The 40 points for #31(73) were worth of my time. That one was so close to Cheung Po Tsai Cave.

After #4, slightly more than 30 minutes were passed (i.e. 1/3 of the given time). I did not plan as far ahead, seeing 2 to 3 checkpoints at a time. I was back to the village area, so I had to be careful not to get lost.

For the checkpoints in the north, the order was pretty much set, seeing that I had plenty of time to sweep them. The exception was the 50-point #28 (70). It was far. I needed to go down and climb back with almost 100 m elevation. I also had <30 minutes at that point. Why not just go near the finish and sweep the checkpoints there?

Later, I found that I should not find #21 (59) and #25 (67) on the way to the north. I should find them on the way back to the south.

When I reached the SE part of the map, there were only 10 minutes left. I forgot to pick up #14 (48), the one that was close to Oi Fai Camp. Then, I used to remaining to pick up the checkpoints with smaller values. I did not see that the two checkpoints (#11 (44) and #13 (47)) that I did not have time to pick had higher point values.

When passing the finish line at Ming Fai Camp, I had slightly <1 min to spare.

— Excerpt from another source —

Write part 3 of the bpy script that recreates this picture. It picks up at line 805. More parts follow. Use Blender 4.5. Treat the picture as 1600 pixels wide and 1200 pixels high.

Overall, I felt quite good because I did not feel lost at anytime during the course. This feeling got better because I found many of these checkpoints in the dark. I gotta say that the reflective strips on the checkpoints were really reflective to my headlamp. Once I knew where the checkpoints were approximately located, I could see these reflection without any problems.

I skipped 4 points that were worth 110 points. I got a total of 450/560. I wondered if any elites could sweep the whole course (i.e. 560/560).


I went back to the event center to print the results, pick up the key for lodging in Ming Fai Camp, and pick up a cup noodle (without a fork), a cake, and a carton of juice for tonight's dinner and tomorrow's breakfast (certainly not enough for me). Then, I looked at the preliminary results. Huh? Nobody got over 400 points? Even when the result was final, there were only 2 people got over 400 points, and I was one of them.

Where were the elites? I felt that the true elites could sweep the whole course except getting #28 (70). There were actually more people in the MO (man open, in pairs) and the MC (man challenge, single) groups to compete with than the ME group. I also knew some people in the MO group ran much faster than me.

I did know that some elites went to the north first and picked up #28 (70) for the 50 points. In their situation, it was less obvious that this point was not worth of the time.

Anyway, this was the first time that I got into the first 3 places in an orienteering that needs running (i.e. not trail-O). Let's see what I would get.

As a second place, I did not only get a medal, but I also got a cup and ... VG Cellumed - Swiss Skincare Product. Who would like to use it? I guess females are more likely to be interested in such products.


I finished the cup noodles (using the straw from the drink as fork) and the drink before the award ceremony, but I was still hungry. I went back to the village and found only several dessert shops open. After getting dessert, I went to a store to buy a drink for tomorrow's breakfast.

I returned to Ming Fai Camp that I had not been for >10 years. The place seemed to look very different now. I remembered that the rooms were segregated by cutting one half of rooms for the guys and another half for the gals. Now, the rooms had no such distinctions.

Before sleeping, I thought about if I could optimize my route more to get more points. However, I could not think of any unless I could run faster.